Records for processing ▸
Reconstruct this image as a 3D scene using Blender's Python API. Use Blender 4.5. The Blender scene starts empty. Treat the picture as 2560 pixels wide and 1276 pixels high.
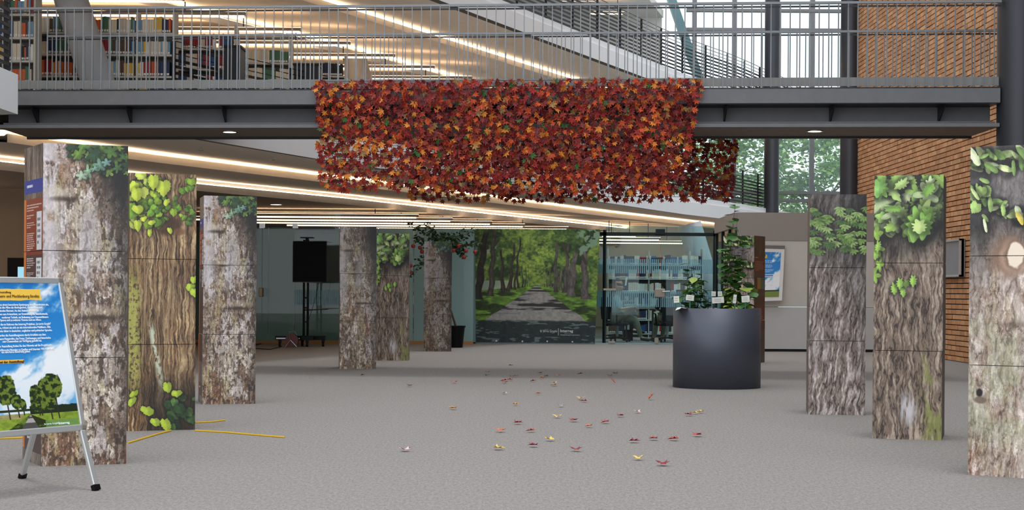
import bpy, math, random
import numpy as np
from mathutils import Vector, Matrix
C = bpy.context.scene.collection
D = bpy.data
R = random.Random(7)
# ------------------------------------------------------------------ camera, world, sun, exposure
F, TH, EYE = 4100.0, 0.0065, 1.1
cam = D.cameras.new('camera'); co = D.objects.new('camera', cam); C.objects.link(co)
cam.sensor_fit = 'HORIZONTAL'; cam.sensor_width = 36; cam.lens = 36 * F / 2560
cam.shift_y = 91 / 2560; cam.clip_end = 500; cam.clip_start = 0.1
co.matrix_world = Matrix.Translation((0, 0, EYE)) @ Matrix.Rotation(math.pi / 2, 4, 'X') @ Matrix.Rotation(TH, 4, 'Z')
bpy.context.scene.camera = co
w = D.worlds.new('sky'); bpy.context.scene.world = w; w.use_nodes = True
bg = w.node_tree.nodes['Background']; bg.inputs[0].default_value = (0.91, 0.95, 1.0, 1); bg.inputs[1].default_value = 1.25
sun = D.lights.new('sun', 'SUN'); sun.energy = 0.65; sun.angle = math.radians(9); sun.color = (1, 0.97, 0.93)
so = D.objects.new('sun', sun); C.objects.link(so); so.location = (0, 20, 30); so.rotation_euler = (math.radians(2), math.radians(3), 0)
vs = bpy.context.scene.view_settings
vs.view_transform = 'Standard'; vs.look = 'None'; vs.gamma = 1; vs.use_curve_mapping = False; vs.exposure = 0.42

def P(u, v, Y):
    a, b = u - 1280, v - 729
    return Vector(((a + TH * b) / F * Y, Y, EYE - (b - TH * a) / F * Y))
def Yz(u, v, z):
    a, b = u - 1280, v - 729
    return (EYE - z) * F / (b - TH * a)
def PZ(u, v, z=0.0):
    return P(u, v, Yz(u, v, z))

# ------------------------------------------------------------------ materials
def lin(c):
    return tuple(((x / 255) / 12.92 if x / 255 <= 0.04045 else ((x / 255 + 0.055) / 1.055) ** 2.4) for x in c)
MATS = {}
def mat(name, rgb, rough=0.6, metal=0.0, var=0.08, scale=6.0, bump=0.0, stretch=(1, 1, 1), coat=0.0, spec=0.5, rnd=0.0):
    if name in MATS: return MATS[name]
    m = D.materials.new(name); m.use_nodes = True; nt = m.node_tree; N = nt.nodes; L = nt.links
    b = N['Principled BSDF']; b.inputs['Roughness'].default_value = rough; b.inputs['Metallic'].default_value = metal
    b.inputs['Coat Weight'].default_value = coat; b.inputs['Specular IOR Level'].default_value = spec
    c = lin(rgb)
    tc = N.new('ShaderNodeTexCoord'); mp = N.new('ShaderNodeMapping'); mp.inputs['Scale'].default_value = stretch
    nz = N.new('ShaderNodeTexNoise'); nz.inputs['Scale'].default_value = scale; nz.inputs['Detail'].default_value = 4
    L.new(tc.outputs['Object'], mp.inputs[0]); L.new(mp.outputs[0], nz.inputs['Vector'])
    mx = N.new('ShaderNodeMix'); mx.data_type = 'RGBA'
    mx.inputs[6].default_value = tuple(max(0, x * (1 - var * 2.2)) for x in c) + (1,)
    mx.inputs[7].default_value = tuple(min(1, x * (1 + var * 2.2)) for x in c) + (1,)
    L.new(nz.outputs['Fac'], mx.inputs[0])
    out = mx.outputs[2]
    if rnd:
        g = N.new('ShaderNodeNewGeometry'); oi = N.new('ShaderNodeObjectInfo'); ad = N.new('ShaderNodeMath'); ad.operation = 'ADD'
        fr = N.new('ShaderNodeMath'); fr.operation = 'FRACT'; mr = N.new('ShaderNodeMapRange')
        L.new(g.outputs['Random Per Island'], ad.inputs[0]); L.new(oi.outputs['Random'], ad.inputs[1]); L.new(ad.outputs[0], fr.inputs[0])
        L.new(fr.outputs[0], mr.inputs[0]); mr.inputs[3].default_value = 1 - rnd; mr.inputs[4].default_value = 1 + rnd
        hs = N.new('ShaderNodeHueSaturation'); L.new(out, hs.inputs['Color']); L.new(mr.outputs[0], hs.inputs['Value']); out = hs.outputs[0]
    L.new(out, b.inputs['Base Color'])
    if bump:
        bp = N.new('ShaderNodeBump'); bp.inputs['Strength'].default_value = bump; bp.inputs['Distance'].default_value = 0.01
        L.new(nz.outputs['Fac'], bp.inputs['Height']); L.new(bp.outputs[0], b.inputs['Normal'])
    MATS[name] = m; return m
def emit(name, rgb, s):
    if name in MATS: return MATS[name]
    m = D.materials.new(name); m.use_nodes = True; nt = m.node_tree; nt.nodes.clear()
    e = nt.nodes.new('ShaderNodeEmission'); o = nt.nodes.new('ShaderNodeOutputMaterial')
    e.inputs[0].default_value = lin(rgb) + (1,); e.inputs[1].default_value = s
    nt.links.new(e.outputs[0], o.inputs[0]); MATS[name] = m; return m
def glass(name, tint, refl=0.08, haze=0.0, hcol=(200, 225, 230), stripes=0.0):
    m = D.materials.new(name); m.use_nodes = True; nt = m.node_tree; N = nt.nodes; L = nt.links; N.clear()
    t = N.new('ShaderNodeBsdfTransparent'); t.inputs[0].default_value = tint + (1,)
    g = N.new('ShaderNodeBsdfGlossy'); g.inputs['Roughness'].default_value = 0.01
    fr = N.new('ShaderNodeFresnel'); fr.inputs[0].default_value = 1.45
    mu = N.new('ShaderNodeMath'); mu.operation = 'MULTIPLY_ADD'; mu.inputs[1].default_value = 0.3; mu.inputs[2].default_value = refl - 0.05
    L.new(fr.outputs[0], mu.inputs[0])
    a = N.new('ShaderNodeMixShader'); L.new(mu.outputs[0], a.inputs[0]); L.new(t.outputs[0], a.inputs[1]); L.new(g.outputs[0], a.inputs[2])
    o = N.new('ShaderNodeOutputMaterial'); last = a
    if haze:
        d = N.new('ShaderNodeBsdfDiffuse'); d.inputs[0].default_value = lin(hcol) + (1,)
        k = N.new('ShaderNodeMixShader'); L.new(a.outputs[0], k.inputs[1]); L.new(d.outputs[0], k.inputs[2])
        if stripes:
            tc = N.new('ShaderNodeTexCoord'); sx = N.new('ShaderNodeSeparateXYZ'); L.new(tc.outputs['Object'], sx.inputs[0])
            m1 = N.new('ShaderNodeMath'); m1.operation = 'MULTIPLY'; m1.inputs[1].default_value = stripes
            m2 = N.new('ShaderNodeMath'); m2.operation = 'FRACT'; m3 = N.new('ShaderNodeMath'); m3.operation = 'GREATER_THAN'; m3.inputs[1].default_value = 0.4
            m4 = N.new('ShaderNodeMath'); m4.operation = 'MULTIPLY'; m4.inputs[1].default_value = haze
            L.new(sx.outputs[0], m1.inputs[0]); L.new(m1.outputs[0], m2.inputs[0]); L.new(m2.outputs[0], m3.inputs[0]); L.new(m3.outputs[0], m4.inputs[0]); L.new(m4.outputs[0], k.inputs[0])
        else: k.inputs[0].default_value = haze
        last = k
    L.new(last.outputs[0], o.inputs[0]); MATS[name] = m; return m
def imgmat(name, arr, rough=0.45, coat=0.15):
    h, w_ = arr.shape[:2]
    im = D.images.new(name, w_, h); px = np.ones((h, w_, 4), np.float32); px[..., :3] = np.clip(arr, 0, 1)[::-1]
    im.pixels.foreach_set(px.ravel()); im.update(); im.pack()
    m = D.materials.new(name); m.use_nodes = True; N = m.node_tree.nodes; t = N.new('ShaderNodeTexImage'); t.image = im; t.extension = 'EXTEND'
    b = N['Principled BSDF']; b.inputs['Roughness'].default_value = rough; b.inputs['Coat Weight'].default_value = coat; b.inputs['Coat Roughness'].default_value = 0.25
    m.node_tree.links.new(t.outputs[0], b.inputs['Base Color']); MATS[name] = m; return m

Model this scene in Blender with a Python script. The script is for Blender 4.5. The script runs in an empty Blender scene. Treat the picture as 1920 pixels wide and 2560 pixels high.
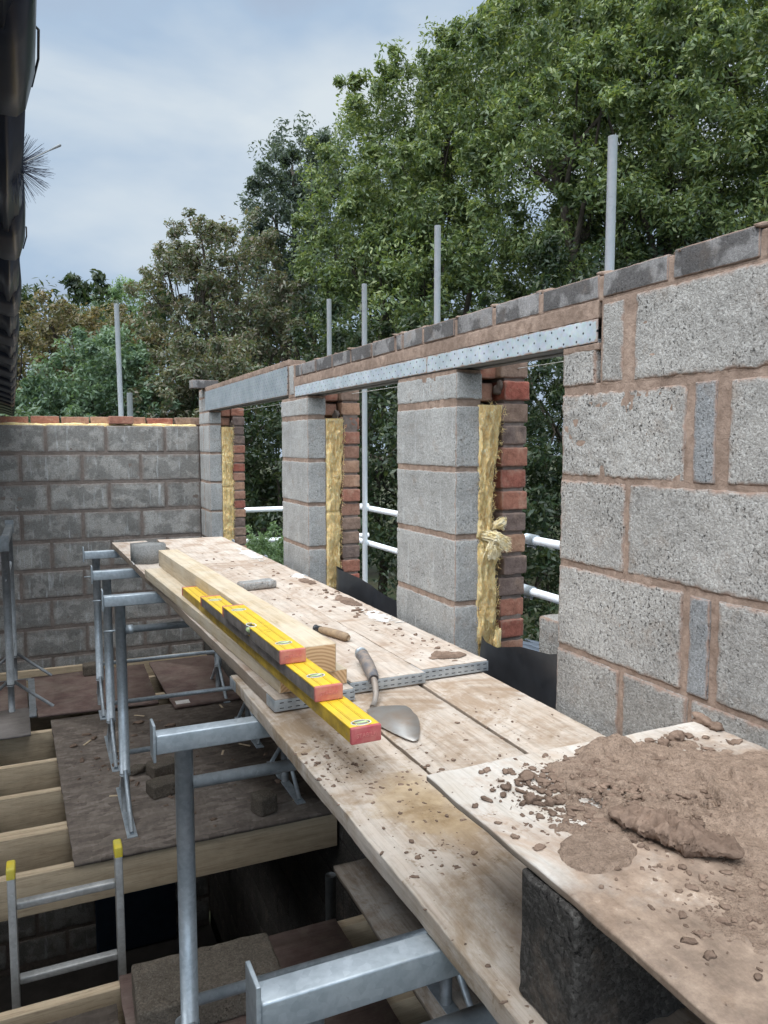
import bpy, math, random
import numpy as np
from mathutils import Vector
R = math.radians
rng = np.random.default_rng(7)
random.seed(7)
ZO = 4.3                      # height of the camera above the ground outside
sc = bpy.context.scene
COL = sc.collection

# ------------------------------------------------------------------ camera
cd = bpy.data.cameras.new('camera'); cam = bpy.data.objects.new('camera', cd); COL.objects.link(cam)
cam.location = (0, 0, ZO); cam.rotation_euler = (R(90 - 5.1), 0, R(-24.2))
cd.sensor_fit = 'VERTICAL'; cd.sensor_height = 24; cd.lens = 24 * 1920 / 2560
cd.clip_start = .02; cd.clip_end = 500
sc.camera = cam

# ------------------------------------------------------------------ helpers: noise, meshes
def _h(ix, iy, iz, s):
    n = (ix * 374761393 + iy * 668265263 + iz * 2147483647 + s * 974634777) & 0xffffffff
    n = ((n ^ (n >> 13)) * 1274126177) & 0xffffffff
    n = ((n ^ (n >> 16)) * 2246822519) & 0xffffffff
    return ((n ^ (n >> 15)) & 0xffffff) / float(0xffffff)
def vnoise(P, f, s=0):
    """value noise -1..1 at points P (n,3), frequency f (scalar or 3)"""
    Q = np.asarray(P, float) * f + 1000.
    i = np.floor(Q).astype(np.int64); t = Q - i; t = t * t * (3 - 2 * t)
    out = 0
    for dx in (0, 1):
        wx = t[:, 0] if dx else 1 - t[:, 0]
        for dy in (0, 1):
            wy = t[:, 1] if dy else 1 - t[:, 1]
            for dz in (0, 1):
                wz = t[:, 2] if dz else 1 - t[:, 2]
                out = out + wx * wy * wz * _h(i[:, 0] + dx, i[:, 1] + dy, i[:, 2] + dz, s)
    return out * 2 - 1
def fbm(P, f, s=0, o=3, g=.5):
    a = 1; t = 0; k = 0
    for j in range(o):
        t = t + a * vnoise(P, np.asarray(f) * 2 ** j, s + j * 17); k += a; a *= g
    return t / k

class MB:
    def __init__(s): s.V = []; s.F = []; s.n = 0; s.E = []; s.Rn = []
    def add(s, V, F, edge=None, rnd=0.):
        V = np.asarray(V, float).reshape(-1, 3)
        Fs = F if isinstance(F, list) and len(F) and isinstance(F[0], np.ndarray) else [np.asarray(F, int)]
        for f in Fs: s.F.append(f + s.n)
        s.V.append(V); s.n += len(V)
        s.E.append(np.full(len(V), 1.) if edge is None else edge)
        s.Rn.append(np.full(len(V), float(rnd)) if np.isscalar(rnd) else rnd)
        return s
    def mesh(s, name, smooth=False, org=(0, 0, 0)):
        me = bpy.data.meshes.new(name)
        V = np.concatenate(s.V) - np.asarray(org, float)
        me.vertices.add(len(V)); me.vertices.foreach_set('co', V.astype(np.float32).ravel())
        tot = [f.shape[1] for f in s.F for _ in range(len(f))]
        idx = np.concatenate([f.ravel() for f in s.F]).astype(np.int32)
        tot = np.concatenate([np.full(len(f), f.shape[1]) for f in s.F]).astype(np.int32)
        st = np.concatenate([[0], np.cumsum(tot)[:-1]]).astype(np.int32)
        me.loops.add(len(idx)); me.loops.foreach_set('vertex_index', idx)
        me.polygons.add(len(tot)); me.polygons.foreach_set('loop_start', st)
        try: me.polygons.foreach_set('loop_total', tot)
        except Exception: pass
        me.update(calc_edges=True)
        for nm, arr in (('edge', s.E), ('rnd', s.Rn)):
            a = me.attributes.new(nm, 'FLOAT', 'POINT')
            a.data.foreach_set('value', np.concatenate(arr).astype(np.float32))
        if smooth: me.polygons.foreach_set('use_smooth', np.ones(len(tot), dtype=bool))
        me.validate()
        return me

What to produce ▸
Repeat, with no pictures, exactly the lines from the one containing "Model this scene" through the one containing "sc.camera = cam", the first and last included.

Exercise solution ▸
Model this scene in Blender with a Python script. The script is for Blender 4.5. The script runs in an empty Blender scene. Treat the picture as 1920 pixels wide and 2560 pixels high.
import bpy, math, random
import numpy as np
from mathutils import Vector
R = math.radians
rng = np.random.default_rng(7)
random.seed(7)
ZO = 4.3                      # height of the camera above the ground outside
sc = bpy.context.scene
COL = sc.collection

# ------------------------------------------------------------------ camera
cd = bpy.data.cameras.new('camera'); cam = bpy.data.objects.new('camera', cd); COL.objects.link(cam)
cam.location = (0, 0, ZO); cam.rotation_euler = (R(90 - 5.1), 0, R(-24.2))
cd.sensor_fit = 'VERTICAL'; cd.sensor_height = 24; cd.lens = 24 * 1920 / 2560
cd.clip_start = .02; cd.clip_end = 500
sc.camera = cam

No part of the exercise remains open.